Not since Jan Brady uttered the immortal words “Marcia,
Marcia, Marcia!” has so much sturm and drang been based on so little. I’d like to think that I follow politics
pretty closely. I regularly watch MSNBC,
Fox News and CNN. I read multiple
newspapers every day. I frequently read
fivethirtyeight.com, the Huffington Post, and the Drudge Report. I listen to talk radio during part of my
commute – left wing, right wing, it’s all good. To borrow from Cheech and Chong’s old
Basketball Jones bit, “I love politics so much, I am like a junkie.”
But I still don’t have a clue about what makes Benghazi
scandalous.
I realize that the last sentence puts me in some pretty
questionable company. It makes me sound
like a “Clintonista.” But trust me, I’m
not in that camp. I can actually get
pissed off at the Clintons – or at least Bill and Hillary. (I never get too annoyed with Chelsea -- after all, if someone had offered me
$75,000 a few years after I graduated from Stanford to talk about diarrhea, I
would have probably taken the money too.)
What makes a true Clintonista is that no matter what Bill and Hill do or
say, you have to go on TV and defend them.
Depending on the magnitude of the infraction, you’re free to start your
sentence with “I certainly think what they did was regrettable.” But that has to be followed by a relentless
ten-minute argument against (a) anyone who thinks the conduct revealed
character flaws, (b) anyone who thinks the conduct was illegal, and (c) the
vast right-wing conspirators. It’s OK if
the arguments you make couldn’t hold up in a tenth grade logic class as long as
you speak with certitude and passion.
When it comes to the Clintonistas, the old adage applies: if you don’t have the facts, pound the law;
if you don’t have the law, pound the table!

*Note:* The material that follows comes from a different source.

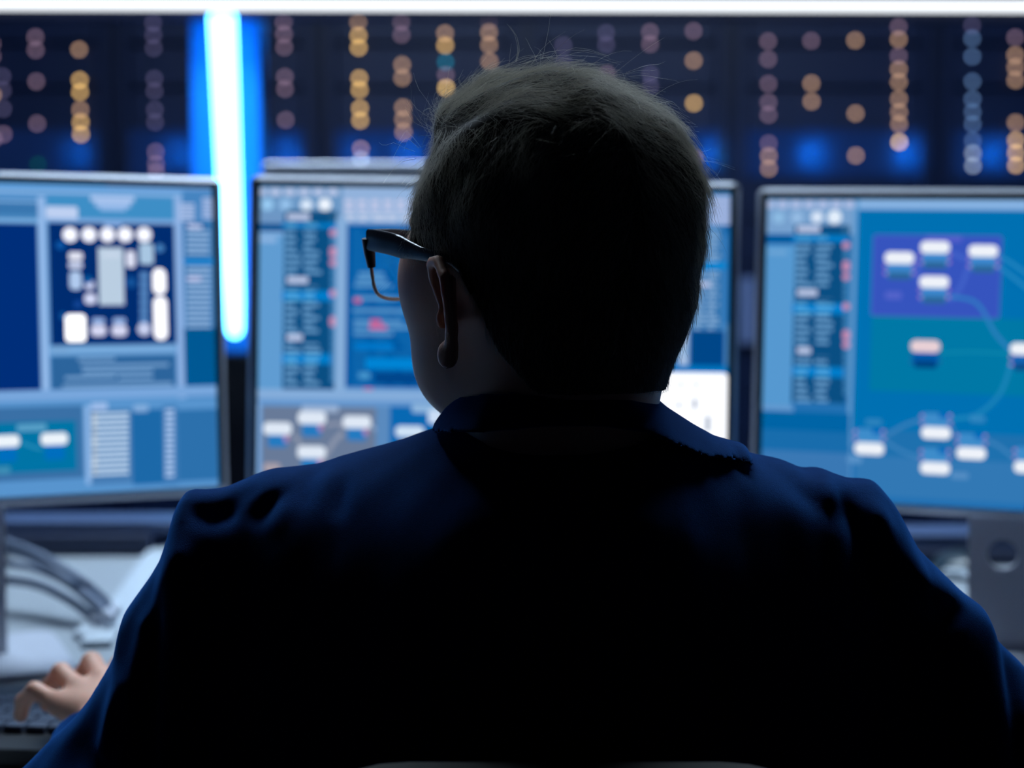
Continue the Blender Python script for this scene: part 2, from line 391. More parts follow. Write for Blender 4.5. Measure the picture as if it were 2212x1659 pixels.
    for (x, y) in ((88, 935), (-16, 940), (-120, 946)):
        u.rect(x+8, y+24, x+52, y+58, (0, 110, 190), 5); u.rect(x, y, x+58, y+26, (236, 244, 252), 9)
    u.rect(36, 916, 100, 931, (90, 160, 200), 4); u.rect(-10, 1008, 22, 1024, (60, 140, 180), 4); u.curve([(45, 955), (70, 965), (90, 970)], 6, (40, 140, 185))
    u.rect(184, 876, 196, 1046, (140, 182, 232)); u.rect(195, 884, 285, 1046, (70, 124, 180)); u.rows(197, 278, 892, 1030, 11.6, (196, 220, 244), .5); u.rect(196, 870, 232, 886, (160, 190, 235), 3)
    u.rows(199, 208, 892, 1024, 9.2, (196, 200, 200), .5)
    u.rect(285, 884, 352, 1046, (28, 104, 168)); u.rect(352, 876, 384, 1046, (60, 120, 180)); u.rows(356, 376, 884, 1026, 11.6, (170, 198, 238), .6)
    u.rect(384, 884, 470, 1038, (44, 112, 172)); u.rect(288, 874, 320, 890, (130, 172, 220), 4)
    u.rect(470, 868, 482, 1050, (116, 158, 212))
def ui_mid(u):
    u.rect(400, 300, 1700, 1200, (100, 150, 206))
    u.rect(500, 392, 1700, 402, (150, 176, 222)); u.rect(548, 403, 740, 470, (108, 152, 198)); u.rect(740, 403, 1500, 486, (146, 178, 220))
    for x in range(552, 735, 31): u.rect(x, 408, x+24, 422, (184, 198, 230), 5)
    u.disc(578, 442, 13, (150, 200, 240)); u.disc(617, 442, 13, (146, 190, 232)); u.disc(662, 443, 13, (214, 230, 250)); u.disc(702, 442, 14, (236, 244, 255))
    for x in range(744, 1500, 28):
        for y in (432, 446): u.rect(x, y, x+20, y+9, (196, 202, 232), 3)
    u.rows(744, 1480, 463, 478, 9, (206, 214, 236), .5, 24)
    u.rect(548, 462, 612, 482, (110, 150, 196)); u.rect(548, 483, 614, 500, (0, 80, 142)); u.rect(548, 502, 612, 846, (96, 156, 210)); u.rect(560, 512, 598, 524, (140, 180, 226), 4); u.rect(548, 500, 612, 508, (130, 174, 222))
    u.rect(618, 455, 728, 480, (30, 86, 130))
    listpanel(u, 612, 724, 478, 842, ((480, 492), (628, 650), (764, 786)), ((470, 50), (606, 46), (730, 34)), 14.1, (503, 541, 549, 568, 634, 691, 698))
    u.rect(725, 470, 748, 846, (134, 174, 218))
    u.rect(748, 489, 1290, 840, (0, 88, 162))
    u.rows(760, 1280, 496, 836, 9, (24, 112, 180), .4, 9, .3)
    for (y, a, b) in ((588, 775, 830), (600, 770, 836), (612, 766, 850), (640, 765, 860), (668, 762, 1000), (690, 764, 870), (702, 764, 900), (716, 764, 850)): u.rect(a, y, b, y+9, (84, 146, 200), 3)
    u.rect(765, 644, 781, 654, (205, 95, 140), 3); u.rect(800, 690, 824, 700, (200, 100, 150), 3); u.rect(798, 702, 836, 712, (205, 110, 160), 3); u.rect(786, 838, 806, 842, (205, 95, 140))
    u.rect(790, 774, 960, 798, (0, 132, 212), 4); u.rect(766, 740, 850, 756, (0, 118, 200), 4); u.rect(775, 804, 800, 818, (70, 150, 205), 4); u.rect(810, 804, 940, 830, (0, 70, 140))
    u.rect(1290, 489, 1470, 846, (70, 130, 190)); u.rect(1300, 600, 1470, 750, (8, 60, 122)); u.rect(1420, 700, 1452, 742, (236, 240, 250), 6)
    u.rect(1468, 600, 1488, 800, (168, 192, 226)); u.rect(1400, 748, 1484, 768, (150, 184, 222))
    u.rect(540, 846, 1500, 868, (132, 172, 218)); u.rect(548, 868, 562, 1100, (130, 172, 222))
    u.rect(566, 878, 812, 1060, (104, 122, 152)); u.rect(652, 876, 732, 890, (156, 178, 210), 4)
    u.curve([(632, 940), (645, 950), (655, 985), (670, 1010)], 10, (136, 146, 168)); u.curve([(704, 918), (735, 915), (742, 925)], 8, (140, 148, 170)); u.curve([(742, 935), (725, 950), (700, 990), (690, 1010)], 12, (138, 148, 170)); u.curve([(800, 920), (830, 940), (850, 960)], 8, (140, 160, 190))
    for (x, y) in ((570, 912), (644, 889), (741, 898), (643, 963)):
        u.rect(x+9, y+24, x+51, y+54, (36, 122, 192), 5); u.rect(x+44, y+28, x+54, y+42, (180, 130, 180), 4); u.rect(x, y, x+61, y+27, (222, 232, 246), 10)
    u.rect(570, 1000, 606, 1020, (170, 160, 170), 6)
    u.rect(812, 878, 842, 1060, (90, 138, 190)); u.rect(842, 880, 1240, 1060, (8, 104, 178)); u.rect(855, 920, 916, 944, (206, 226, 246), 9); u.rect(890, 872, 960, 892, (140, 180, 220), 5); u.rect(925, 885, 960, 915, (200, 220, 245), 6)
    u.rect(1488, 403, 1600, 800, (74, 134, 192)); u.rect(1400, 403, 1600, 412, (150, 176, 222))
    u.rows(1500, 1526, 418, 490, 10, (184, 196, 232), .7); u.rows(1532, 1576, 425, 484, 9, (176, 190, 230), .7); u.rect(1560, 486, 1590, 510, (20, 96, 160))
    u.rect(1496, 496, 1562, 712, (48, 114, 174)); u.rows(1498, 1558, 500, 566, 10, (140, 178, 216), .5, 2); u.rect(1496, 566, 1582, 582, (0, 132, 208)); u.rows(1498, 1556, 586, 708, 10, (140, 178, 216), .5, 2); u.rect(1500, 610, 1534, 620, (190, 200, 232), 3)
    u.rect(1566, 496, 1594, 700, (30, 112, 182)); u.rect(1490, 714, 1564, 790, (0, 70, 136))
    u.rect(1250, 788, 1578, 806, (0, 116, 190)); u.rect(1240, 804, 1576, 1060, (246, 248, 253), 8, 1.25)
    for (x, y, w_, h) in ((1430, 826, 10, 9), (1465, 826, 10, 9), (1498, 826, 10, 9), (1462, 868, 8, 14), (1495, 860, 10, 24), (1522, 898, 12, 34), (1400, 830, 9, 9), (1430, 868, 8, 12)): u.rect(x, y, x+w_, y+h, (168, 178, 196), 2)
    u.rect(1578, 790, 1600, 1060, (0, 96, 158))
def ui_right(u):
    u.rect(1500, 300, 3000, 1300, (34, 112, 178))
    u.rect(1600, 400, 3000, 430, (88, 148, 206)); u.rect(1600, 418, 3000, 428, (50, 120, 184))
    u.rect(1845, 430, 3000, 456, (132, 176, 224))
    u.rect(1640, 430, 1846, 506, (118, 160, 206)); u.rect(1835, 430, 1846, 1100, (96, 154, 206))
    for x in range(1650, 1845, 29): u.rect(x, 434, x+23, 450, (172, 188, 226), 6)
    u.disc(1682, 470, 13, (140, 186, 226)); u.disc(1722, 470, 13, (148, 186, 226)); u.disc(1765, 469, 13, (214, 228, 248)); u.disc(1803, 469, 15, (226, 238, 252))
    u.rect(1652, 506, 1716, 526, (0, 90, 158)); u.rect(1645, 528, 1714, 876, (86, 152, 208)); u.rect(1660, 540, 1700, 550, (110, 165, 214)); u.rect(1645, 876, 1714, 890, (100, 152, 206))
    u.rect(1720, 486, 1836, 510, (40, 96, 142))
    listpanel(u, 1714, 1832, 506, 870, ((508, 522), (655, 678), (792, 814)), ((496, 50), (633, 44), (758, 30)), 13.9, (530, 571, 579, 598, 662, 720, 728, 745))
    u.rect(1645, 890, 1835, 960, (0, 100, 166)); u.rect(1645, 960, 1835, 1100, (58, 120, 180)); u.rect(1645, 930, 1835, 975, (24, 108, 172))
    u.rect(1846, 458, 3000, 960, (0, 112, 178)); u.rect(1880, 694, 2900, 862, (0, 120, 166)); u.rect(1846, 950, 3000, 1100, (30, 112, 174)); u.rect(1846, 1010, 3000, 1100, (50, 120, 180))
    u.rect(1884, 508, 2162, 685, (70, 92, 196), 6); u.rect(1887, 511, 2159, 682, (54, 84, 190), 5)
    u.rect(2000, 510, 2078, 522, (86, 96, 202), 4); u.rect(1912, 630, 1948, 646, (84, 100, 202), 5)
    for c in ([(1974, 560), (1984, 590), (1990, 625)], [(2053, 545), (2075, 555), (2094, 560)], [(2052, 650), (2075, 620), (2094, 570)]): u.curve(c, 10, (66, 98, 200))
    u.curve([(2052, 640), (2110, 655), (2150, 720), (2186, 760)], 7, (48, 128, 196)); u.curve([(2156, 552), (2180, 565), (2230, 600)], 7, (36, 134, 194)); u.curve([(2156, 575), (2190, 600), (2240, 640)], 7, (36, 134, 194))
    u.curve([(2032, 762), (2100, 760), (2185, 764)], 4, (20, 138, 174)); u.curve([(2186, 780), (2160, 850), (2110, 895), (2055, 905)], 8, (30, 134, 188))
    u.curve([(1908, 945), (1950, 920), (1992, 905)], 7, (62, 130, 188)); u.curve([(1908, 950), (1950, 975), (1992, 990)], 7, (62, 130, 188)); u.curve([(2052, 910), (2062, 935), (2070, 955)], 6, (56, 124, 186)); u.curve([(2130, 950), (2160, 965), (2190, 990)], 7, (62, 130, 188))
    for (x, y) in ((1911, 544), (1988, 521), (2092, 529), (1986, 596)): node(u, x, y)
    node(u, 1967, 735, cap=(232, 208, 214), body=(0, 88, 170), pink=(30, 100, 160)); node(u, 2182, 741, body=(20, 100, 180)); node(u, 2300, 700); node(u, 2400, 560)
    for (x, y) in ((1990, 924), (1846, 958), (2066, 968), (1988, 1000), (2190, 998)): node(u, x, y, True, body=(62, 140, 202))
    u.rect(1870, 905, 1905, 918, (48, 132, 190), 4); u.rect(2095, 898, 2128, 912, (50, 134, 192), 4); u.rect(2054, 1020, 2092, 1034, (86, 142, 196), 5); u.rect(1830, 984, 1862, 1000, (90, 146, 200), 5)
def monitor(q, ui, label):
    mx = mtx(q); bx = mx @ Vector((0, .055, 0))
    yaw = q[3]; r2 = Matrix.Translation((bx.x, bx.y, 0)) @ Matrix.Rotation(yaw, 4, 'Z')
    t = empty('monitor', (bx.x, bx.y, DZ), label, 'monitor', 'monitors on the desk')
    b = MB(mx); b.plate((0, .0165, 0), (W_, H_, .031), .009, 6, 'Y', .005); b.box((0, .042, 0), (W_*.6, .02, H_*.6), .006)
    smooth_by_angle(b.build('housing', M['metal'], t))
    b = MB(mx); z = -.0002
    g = .0055; i = .0125; ib = .0105
    a, bb = W_/2-g, H_/2-g
    vs = [(-a, z, -bb+.006), (a, z, -bb+.006), (a, z, bb), (-a, z, bb), (-W_/2+i, z, -H_/2+ib), (W_/2-i, z, -H_/2+ib), (W_/2-i, z, H_/2-i), (-W_/2+i, z, H_/2-i)]
    b.add(vs, [(0, 1, 5, 4), (1, 2, 6, 5), (2, 3, 7, 6), (3, 0, 4, 7)]); b.build('bezel', M['black'], t)
    u = UI(mx); ui(u); u.build(SM, t)
    b = MB(r2)                                                       # neck with a round cable hole
    hz, hr = DZ+.115, .017; w = .0375; z0, z1 = DZ+.004, q[2]
    ring = [(hr*cos(k*pi/8), hr*sin(k*pi/8)) for k in range(16)]; out = []
    for (cx_, sx_) in ring:
        m_ = max(abs(cx_)/w, abs(sx_)/w); out.append((cx_/m_, sx_/m_))
    for yy in (-.006, .006):
        base = [(x, yy, hz+z) for x, z in ring] + [(x, yy, hz+z) for x, z in out]
        b.add(base, [(k, (k+1) % 16, 16+(k+1) % 16, 16+k) if yy < 0 else (k, 16+k, 16+(k+1) % 16, (k+1) % 16) for k in range(16)])
    b.add([(x, yy, hz+z) for yy in (-.006, .006) for x, z in ring], [(k, 16+k, 16+(k+1) % 16, (k+1) % 16) for k in range(16)])
    for (za, zb) in ((z0, hz-w), (hz+w, z1)): b.box((0, 0, (za+zb)/2), (2*w, .012, zb-za))
    for s in (-1, 1): b.box((s*w, 0, hz), (.001, .012, 2*w))
    b.box((0, -.001, z1-.03), (.075, .05, .07))
    b.build('neck', M['metal'], t)
    b = MB(r2 @ Matrix.Translation((0, -.01, DZ+.004))); b.plate((0, 0, 0), (.20, .21, .007), .022, 6, 'Z', .0015); b.build('base', M['metal'], t)
    return t
QL = (-.584, 1.6947, 1.0834, .4268, -.0533, .0026); QM = (-.0214, 1.7939, 1.0808, .0033, -.0479, .0143); QR = (.5457, 1.7287, 1.0647, -.2792, .035, .0182)
monitor(QL, ui_left, 'left monitor angled inward, circuit board picture with white blocks on screen')
monitor(QM, ui_mid, 'middle monitor mostly hidden behind the man\'s head and shoulders')
monitor(QR, ui_right, 'right monitor with purple rectangle and node diagram on blue screen')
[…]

So I’m no Bill and Hill apologist. But I still don’t have a clue about what
makes Benghazi scandalous.
This past Tuesday, Kevin McCarthy, the heir apparent to the
Speaker of the House position, thought that he might shed some light on the
situation. Appearing on Sean Hannity’s
Fox News program, McCarthy confirmed the only thing about Benghazi that has
ever made sense to me -- that the Republicans have been desperately looking for
as many scandals as they can find, and Benghazi seemed like a reasonable place
to go fishing. Here are McCarthy’s now
immortal words: “Everybody thought
Hillary Clinton was unbeatable, right?
But we put together a Benghazi special committee, a select committee. What are her numbers today? Her numbers are dropping. Why?
Because she’s untrustable. But no
one would have known any of that had happened had we not fought and made that
happen.” Hannity, himself a GOP insider, responded with
equal veracity: “I agree. That’s something good. I give you credit for that. I give you credit for sequestration, I give
you credit – I’ll give you credit where credit is due.”
I’ll give McCarthy credit too. He was honest. In fact, better than that, he was actually
candid. I’ve heard the excuse that he was “tired” from
having given so many interviews, but then again, that sounds like the excuse of
a college boy who has a few drinks and then tells his supposedly Platonic “friend”
about how sexy she looks. Drunk? Yes.
Honest? Hell yes. Some eggs, you just can’t unscramble.
Does McCarthy’s statement establish, as a matter of fact,
that there never was anything scandalous about Benghazi? That the Republicans’ outrage was phony all
along? That the old “mon dieu” about
Hillary’s mishandling of the situation in Libya was just one big fishing
expedition and waste of taxpayer dollars?
Arguably not. For me, what
establishes those things is the combination of McCarthy’s statement and the
fact that nobody – not Bill O, not Mark Levin, not Sean Hannity, not Matt
Drudge, and certainly not the so-called “RINOs” who I also listen to – has ever
been able to explain to me where the substance of the Benghazi scandal really
resides. Walter Mondale once said of
Gary Hart, “That’s a nice bun, but where’s the beef?” Yet for me, when it comes to Benghazi, I’m still
looking even for the bun. As for the
beef, I think we heard all we need to from would-be Speaker McCarthy.
To think, that man wants to be two heartbeats away from the
Presidency. He may yet get his
wish. But he also has helped to ensure
that one of those heartbeats will be Hillary’s.